Hewlett-Packard Co. is rolling out a RISC-based workstation that officials said will boost performance at almost half the price of the current model.
The key to the Workstation c8000, which is being released Tuesday, is its use of the new PA-8800 processor at 900MHz or 1GHz, a dual-core chip that will enable the two-way system to do the work of a four-way workstation, said Rachel McClary, worldwide product marketing manager for workstations at HP. The chip also can run the companys Unix-based HP-UX 10.20, 11 and 11i applications, and is binary compatible with the 8700+ chip, McClary said.
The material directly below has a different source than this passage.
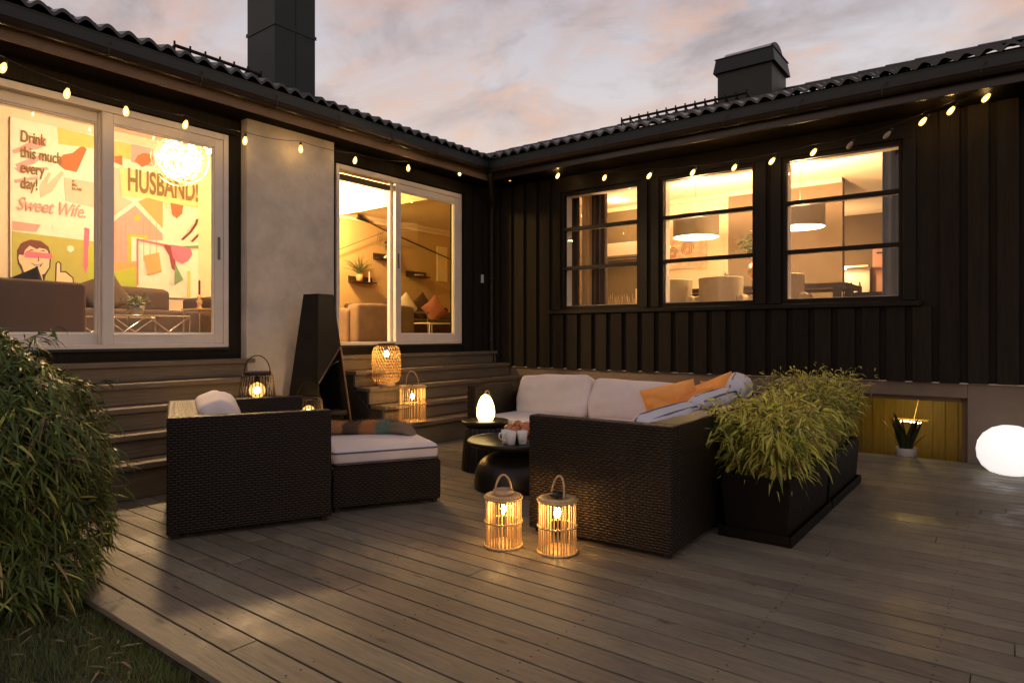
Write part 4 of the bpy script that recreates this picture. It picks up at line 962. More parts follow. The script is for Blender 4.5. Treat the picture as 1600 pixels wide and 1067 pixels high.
# four walls; the one facing right has a slanted opening
def wall(b, pts3): b._add(pts3, [tuple(range(len(pts3)))])
def P(u, z, face):  # u in -1..1 across the face
    h = hz(z); c = [(u * h, -h), (h, u * h), (-u * h, h), (-h, -u * h)][face]; return (c[0], c[1], z)
for fc in (0, 2, 3): wall(b, [P(-1, .03, fc), P(1, .03, fc), P(1, zt, fc), P(-1, zt, fc)])
wall(b, [P(-1, .70, 1), P(.94, 1.08, 1), P(1, 1.08, 1), P(1, zt, 1), P(-1, zt, 1)]); wall(b, [P(-1, .03, 1), P(-.9, .03, 1), P(-.9, .72, 1), P(-1, .70, 1)]); wall(b, [P(-.9, .03, 1), P(1, .03, 1), P(1, .10, 1), P(-.9, .10, 1)])
o = b.build('steel_shell', 'metalblk', fp); sd = o.modifiers.new('thick', 'SOLIDIFY'); sd.thickness = .006
b = MB(); b.tube([P(-.95, .715, 1), P(.95, 1.075, 1)], .009, 6); b.tube([P(.97, .06, 1), P(.97, 1.08, 1)], .010, 6); b.build('opening_edge', 'pitedge', fp)
b = MB(); b.tube([P(-.2, .86, 1), (hz(.8) + .03, -.02, .90), (hz(.8) + .03, .06, .93), P(.35, .95, 1)], .007, 6); b.build('handle', 'metalblk', fp)
b = MB(); b.box(-.25, .25, -.25, .25, .30, .31); b.box(-.30, .30, -.30, .30, .0, .028); b.build('fire_grate', 'soot', fp)
b = MB()
for k in range(4): b.tube([(-.2 + .05 * k, -.2, .345 + .03 * (k % 2)), (.05 + .05 * k, .2, .35 + .04 * (k % 2))], .032, 8)
b.build('logs', 'stepdark', fp)
# small sensor box on the dark wall
t = tag(MB().box(0, .025, -.02, .02, -.06, .06).build('wall_sensor', 'brick', None, bevel=.004, loc=(.0305, -.26, 2.01)), 'tiny white sensor box on the black wall right of the right-hand glass door', 'sensor')
# ------------------------------------------------------------------ plants
def bamboo_planter(x0, y0, x1, y1, label, plabel, seed, htop, grp, ls=1., nst=150, up=0., lm='leafB'):
    cx, cy = (x0 + x1) / 2, (y0 + y1) / 2; w, d = x1 - x0, y1 - y0
    t = thing('planter_box', label, 'planter', (cx, cy, 0), 0, 'dark planters behind the sofa')
    b = MB(); b.box(-w / 2, w / 2, -d / 2, d / 2, 0.001, .012); b.box(-w / 2, -w / 2 + .012, -d / 2, d / 2, .012, .062); b.box(w / 2 - .012, w / 2, -d / 2, d / 2, .012, .062); b.box(-w / 2 + .012, w / 2 - .012, -d / 2, -d / 2 + .012, .012, .062); b.box(-w / 2 + .012, w / 2 - .012, d / 2 - .012, d / 2, .012, .062); b.build('saucer', 'planter', t, bevel=.004)
    a, c, a2, c2 = w / 2 - .035, d / 2 - .035, w / 2 - .010, d / 2 - .008; zt = .372
    b = MB()
    lo = [(-a, -c), (a, -c), (a, c), (-a, c)]; hi = [(-a2, -c2), (a2, -c2), (a2, c2), (-a2, c2)]; inn = [(p * (1 - .035 / a2), q * (1 - .035 / c2)) for p, q in hi]; il = [(p * .93, q * .95) for p, q in lo]
    b._add([(p, q, .0125) for p, q in lo] + [(p, q, zt) for p, q in hi] + [(p, q, zt) for p, q in inn] + [(p, q, zt - .12) for p, q in inn], [(3, 2, 1, 0)] + [(i, (i + 1) % 4, 4 + (i + 1) % 4, 4 + i) for i in range(4)] + [(4 + i, 4 + (i + 1) % 4, 8 + (i + 1) % 4, 8 + i) for i in range(4)] + [(8 + i, 8 + (i + 1) % 4, 12 + (i + 1) % 4, 12 + i) for i in range(4)])
    b.build('planter_body', 'planter', t, bevel=.006)
    b = MB(); b.grid(lambda u, v: ((u - .5) * 2 * (a2 - .038), (v - .5) * 2 * (c2 - .038), zt - .045 + .012 * noise.noise(Vector((u * 8, v * 20, seed)))), 12, 24); b.build('soil', 'soil', t)
    # plant
    rn = random.Random(seed); p = thing('bamboo_plant', plabel, 'bamboo', (cx, cy, zt - .04), 0, grp)
    stems = MB(); lv = MB(); lv2 = MB(); lv3 = MB()
    for k in range(nst):
        bx, by = rn.uniform(-1, 1) * (a2 - .06), rn.uniform(-1, 1) * (c2 - .06)
        ln = Vector((bx * (.8 if bx > 0 else 1.4) + rn.gauss(0, .07), by * .45 + rn.gauss(0, .10), 0))
        hh = htop * rn.uniform(.62, 1.02); top = Vector((bx, by, 0)) + ln * .75 + Vector((0, 0, hh))
        mid = Vector((bx, by, 0)) + ln * .22 + Vector((0, 0, hh * .6))
        stems.tube([(bx, by, 0), mid, top], [.0028, .0022, .0010], 4, caps=False)
        for j in range(40):
            q = rn.random() ** .62; pos = Vector((bx, by, 0)).lerp(mid, q / .6) if q < .6 else mid.lerp(top, (q - .6) / .4)
            out = Vector((pos.x * (.9 if pos.x > 0 else 1.6) + rn.gauss(0, .38), pos.y * .5 + rn.gauss(0, .42), rn.gauss(.02 + up, .34)))
            if out.length < .05: continue
            base = pos + out.normalized() * rn.uniform(.0, .09)
            rr_ = rn.random(); (lv if rr_ < .78 else (lv2 if rr_ < .93 else lv3)).leaf(base, out, Vector((rn.gauss(0, .7), rn.gauss(0, .7), .8)), rn.uniform(.055, .11) * ls, rn.uniform(.010, .0165) * (.4 + .6 * ls), rn.uniform(.2, 1.1))
    stems.build('stems', 'stem', p); lv.build('foliage', lm, p); lv2.build('foliage', 'leafA', p); lv3.build('foliage', 'leafD', p)
gp = 'bamboo in the planters'
bamboo_planter(4.745, -3.635, 5.165, -2.615, 'long dark brown planter box nearest the camera behind the sofa', 'bushy bamboo with broad drooping leaves in the nearer planter', 31, .47, gp, 1.08)
bamboo_planter(4.745, -2.585, 5.165, -1.545, 'long dark brown planter box towards the basement window', 'denser upright bamboo in the far planter, in front of the basement window', 32, .57, gp, .72, 190, .22, 'leafE')
# big bush on the lawn edge
bu = thing('bamboo_bush', 'large dark green bamboo bush on the grass at the left edge of the deck', 'bush', (2.40, -6.60, -.05))
rn = random.Random(5); lv = MB(); lv2 = MB(); lv3 = MB(); stems = MB()
def brad(z):  # barrel outline
    t = z / 1.27
    return .50 * (1 - abs(2 * t - .80) ** 2.6 * .42) * (1 if t < .82 else max(.25, 1 - (t - .82) * 3.2))
for k in range(120):
    a = rn.uniform(0, 2 * PI); r0 = rn.random() ** .5 * .22; base = Vector((r0 * math.cos(a), r0 * math.sin(a), 0)); rr = rn.random() ** .5
    top = Vector((rr * .40 * math.cos(a), rr * .40 * math.sin(a), rn.uniform(.8, 1.15) * (1.12 - .2 * rr)))
    stems.tube([base, base.lerp(top, .5) + Vector((0, 0, .08)), top], [.005, .004, .002], 4, caps=False)
for k in range(15500):
    z = 1.27 * rn.random() ** .85 * .97 + .06; a = rn.uniform(0, 2 * PI); lump = 1 + .26 * noise.noise(Vector((math.cos(a) * 2.2, math.sin(a) * 2.2, z * 3.2)))
    r = brad(z) * lump * (1 - .42 * rn.random() ** 2.2)
    pos = Vector((r * math.cos(a), r * math.sin(a), z)); n = Vector((math.cos(a), math.sin(a), .25 if z > 1.0 else -.05))
    sw = Vector((-math.sin(a), math.cos(a), 0)) * rn.gauss(.1, .85)
    d = n * rn.uniform(.45, 1.0) + sw + Vector((0, 0, rn.gauss(-.30 if z < 1.05 else .10, .50)))
    rr_ = rn.random(); (lv if rr_ < .86 else (lv2 if rr_ < .96 else lv3)).leaf(pos - d.normalized() * .05, d, n + Vector((0, 0, .9)), rn.uniform(.06, .13), rn.uniform(.008, .0145), rn.uniform(.3, 1.1))
for k in range(110):
    a = rn.uniform(0, 2 * PI); z = rn.uniform(.35, 1.2); r = brad(z); base = Vector((r * .8 * math.cos(a), r * .8 * math.sin(a), z)); d = Vector((math.cos(a) + rn.gauss(0, .4), math.sin(a) + rn.gauss(0, .4), rn.uniform(-.2, .9 if z > .9 else .5))).normalized(); tip = base + d * rn.uniform(.10, .24)
    stems.tube([base, tip], [.0016, .0008], 3, caps=False)
    for j in range(9): q = base.lerp(tip, rn.uniform(.3, 1.)); lv.leaf(q, d + Vector((rn.gauss(0, .7), rn.gauss(0, .7), rn.gauss(-.3, .5))), Vector((rn.gauss(0, .5), rn.gauss(0, .5), 1)), rn.uniform(.05, .12), rn.uniform(.008, .014), .8)
stems.build('stems', 'stem', bu); lv.build('foliage', 'leafA', bu); lv2.build('foliage', 'leafE', bu); lv3.build('foliage', 'leafD', bu)
# grass and litter
gr = MB(); rn = random.Random(9)
for k in range(62000):
    x = rn.uniform(1.5, 4.7); y = -6.335 - rn.random() ** 1.3 * 1.25
    z = lawnf((x + 9) / 22, (y + 16) / 9.70)[2]
    if noise.noise(Vector((x * 3, y * 3, 5))) < -.28 and rn.random() < .7: continue
    h = rn.uniform(.018, .055); a = rn.uniform(0, 2 * PI); l = Vector((math.cos(a), math.sin(a), 0)) * h * rn.uniform(.2, 1.1); s = Vector((-math.sin(a), math.cos(a), 0)) * rn.uniform(.0010, .0018)
    p = Vector((x, y, z - .004)); gr._add([p - s, p + s, p + l + Vector((0, 0, h))], [(0, 1, 2)])
tag(kind(gr.build('grass', 'blade'), 'stuff'), 'short dark grass growing up to the edge of the deck', 'grass')
li = MB()
for k in range(170):
    x = rn.gauss(2.75, .45); y = -6.36 - abs(rn.gauss(0, .22)); z = lawnf((x + 9) / 22, (y + 16) / 9.70)[2] + rn.uniform(.012, .035)
    a = rn.uniform(0, 2 * PI); li.leaf(Vector((x, y, z)), Vector((math.cos(a), math.sin(a), rn.gauss(0, .2))), Vector((rn.gauss(0, .4), rn.gauss(0, .4), 1)), rn.uniform(.05, .11), rn.uniform(.006, .012), .2)
for k in range(26):
    a = rn.uniform(0, 2 * PI); li.leaf(Vector((rn.uniform(3, 7), rn.uniform(-5.8, -2.), .006)) if k % 2 else Vector((rn.gauss(5.3, .3), rn.gauss(-2.8, .7), .006)), Vector((math.cos(a), math.sin(a), .02)), Vector((0, 0, 1)), rn.uniform(.03, .07), rn.uniform(.006, .012), .05)
tag(kind(li.build('leaf_litter', 'litter'), 'stuff'), 'dry fallen bamboo leaves on the grass by the bush', 'leaf litter')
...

In addition, the workstation, which starts at $9,312, includes HPs zx1 chip set that offers low latency and high bandwidth capabilities, with up to 25 percent lower memory latency than the 8700+. It also is the same chip set used in the companys Itanium-based systems, a key step along the migration path toward HPs standardization on Intel Corp.-based processors, including the 64-bit Itanium processor.
HP, of Palo Alto, Calif., will continue development of the PA-RISC chips with one more version after the 8800—the PA-8900—and will sell systems running the chip through 2006 and support them into 2011. However, eventually systems that run the HP-UX operating system will join others on Itanium-based systems.
The Workstation c8000 also will offer AGP 8X graphics capabilities via cards from ATI Technologies Inc., offering up to four times the graphics performance of the current Workstation c8750, McClary said.
The workstation will enable users such as engineers and designers to speed up their product lifecycles while driving down the cost of development.